The all-American, death-denying artist whose work manages to be surprisingly pitch perfect.
“One of the reasons I’m interested in Jeff Koons is that Jeff is in denial of pain and death, but his denial is very eloquent. In comparison to Damien Hirst who has nothing to say.” *
I like this quote by the American critic and curator Robert Storr, even though I don’t really agree with him about Hirst. I think Hirst has quite a bit to say about death, beyond merely revealing a personal obsession with it. Hirst’s nervy adolescent death-musings are eloquently expressed, and that’s why there’s so much excellent juvenile humour in his work. It’s true that his work isn’t elegiac about loss or anything grown up or substantive in that vein, but then Koons’ denial isn’t remotely grown up either, and this is what shapes him as a significant American artist. He’s so clever, yet so dumb.
Could Koons have self-actualised as the artist he is anywhere else? He could not, for though his lineage includes two Frenchmen, Duchamp and will-o’-the-wisp showman Yves Klein, he is Warhol’s progeny minus the squalor and morbidity. He holds a mirror up to America now, and what it reflects is neither beautiful nor critical.
Damien Hirst is currently showing a mini Koons retrospective in his spacious two-floor gallery in South London. Koons is the artist who, with his Equilibrium series (basketballs in glass tanks improbably suspended in sodium chloride water) and the pristine vacuum cleaners of his series The New, has had the single biggest impact on Hirst. The formal comparisons are obvious, even though the pared-down sleight-of-hand of Koons in those early works is absent.
The exhibition, which features work from Hirst’s own collection, demonstrates again why Koons is rarely as good in two-dimensions as he is in three, though there is at least one exception.

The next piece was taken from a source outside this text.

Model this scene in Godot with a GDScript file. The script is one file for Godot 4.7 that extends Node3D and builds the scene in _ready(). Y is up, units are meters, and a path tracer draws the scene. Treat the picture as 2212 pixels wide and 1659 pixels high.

Here are two huge photographic works from his lurid Made in Heaven series, featuring in graphic close-up Koons and his then wife, former porn actress Ilona Staller (aka Cicciolina), having hot-porno sex against a garish backdrop – a fairytale grotto-like setting that could be a blown-up detail from a sugary Thomas Kinkade painting. (Arthur Danto’s summing up of Koons’ work as “a vision of aesthetic hell”, from a 1989 review, might, for the high-minded, also apply to Kinkade’s Walmart aesthetics.)
On every conceivable level the images from Made in Heaven are meant as an affront to taste and decorum and that is part of their thrill, if these are indeed the kinds of faux-transgressions you thrill to. But the series at its best also works as a kind of burlesque take on Hollywood film posters.
Where Warhol’s films are grainy, amateur, and often too boring to watch for more than five minutes, and his Screen Tests a knowing and witty inversion of the studio screen test (in which Factory hangers-on were subjected to the uncomfortable scrutiny of the lens with no directions to fall back on), Koons hyper-real, hyper-saturated imagery outdoes the gloss of Hollywood studio production (albeit with deliberately fake-looking sets), while the imputed narcissism of Warhol’s superstars is redirected back on to the artist and his porn star wife. In the most famous billboard poster (not in this exhibition), the series title and the starring credits are displayed, with Koons staring seductively at the viewer, while Cicciolina throws her head back with (fake) orgasmic pleasure.
In the same room, we also find a huge bowl of eggs, all pink and white and about the same size as a minivan. Koons is well-known for sizing things up to gargantuan proportions. From puppies to tulip bouquets his pristine, outsized sculptures are resolutely and anodynely non-threatening. Shorn of any hint of the uncanny, they resist interpretation. And one senses it’s their resistance to meaning that draws fascination, as if they’re an extension of Koons’ own impenetrable persona. Which, to a large extent, they are.
The newest work here is the monumental Play-Doh. Made of polychromed aluminium the giant mountain of different-coloured Play-Doh lumps is a bravura piece of startling facsimile. It luxuriates in its brilliant dumbness, and like much of Koons’ work it takes us back to a state of childhood, when sensation rather than meaning rules. Redolent with nostalgia, this is the nostalgia for consumer goods, of perky television ads and pictures in magazines. It surpasses anything he’s ever done before in this vein.
But I think the best work in the exhibition, and among the best work of Koons’ career, can be found in the first room. Pristine vacuum cleaners line the walls or stand in glass cases, backlit or underlit with fluorescent lights. Minimal, beautiful, suggestive, they look like robots in pods awaiting activation. With their suction tubes and orifices, our thoughts run to penetration, to sex – the ultimate in fetishised consumer object. They date from around 1980, but look older. The date brings you up short: when has human memory ever kept pace with the speed of change? (as in, shit, they look like they should predate me, and they don’t). Koons may deny death, but mortality, with beautiful inevitability, creeps up on his work nonetheless.